Nunca más lo volví a ver. Cuando su padre vino a casa por última vez, yo tendría ya unos 16 años, y me dijo que a veces las primas somos amores imposibles. Me quedé turbada. No le contesté nada. Me dieron ganas de llorar, de golpearlo, de reclamarle la vida de Marito, de mi Marito, pero solo me quedé muda y me encerré en mi cuarto a llorar. Más tarde supe que Marito estaba en las Islas Marías... ¿Sería verdad? Ya Marito era un ser mitológico sobre el que todos sabían algo y nadie sabía nada. Nunca supe más de él.

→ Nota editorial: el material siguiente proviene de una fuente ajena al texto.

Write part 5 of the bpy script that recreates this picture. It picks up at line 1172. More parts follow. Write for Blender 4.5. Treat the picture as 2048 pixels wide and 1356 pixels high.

Desde entonces cuando pienso en él, no puedo evitar hacerme la misma pregunta: ¿estará vivo o muerto? No lo se. Sólo en las tinieblas de mis recuerdos sigue pegada la boba calcomanía del América y los grandes ojos verdes de Marito siguen pareciéndome luminosos junto a su piel morena. Marito mi primo, Marito mi hermano, perdido por siempre sin que yo pueda hacer nada para volver a verlo jamas.
Ahora cuando enseño Nietzsche en la Facultad de Filosofía y Letras, les pido a mis alumnos que no compren ediciones EDAF, pues son muy malas traducciones. Les explico que La voluntad de poderío de EDAF realmente es la agrupación de una serie de fragmentos póstumos, en fin… pero yo mantengo en mi librero mi edición EDAF, con su cuestionable título: "La voluntad de poderío". Cuando lo veo en la estantería, siento que mi vida se parece a una balsa que avanza y conforme lo hace, va dejando atrás a tantos seres amados... y en ocasiones en sueños me atrevo a voltear la mirada hacia ellos, hacia donde creo haberlos perdido y grito sus nombres, esperando escuchar alguna respuesta que me indique que están bien, que están lejos de mi, pero que están bien...
De Marito casi siempre escucho su recuerdo, acaso su risa, su piel morena, su mirada del color del agua… y si tengo suerte, escucho su voz, que como viejo eco de su presencia, en mis noches a solas, se apaga.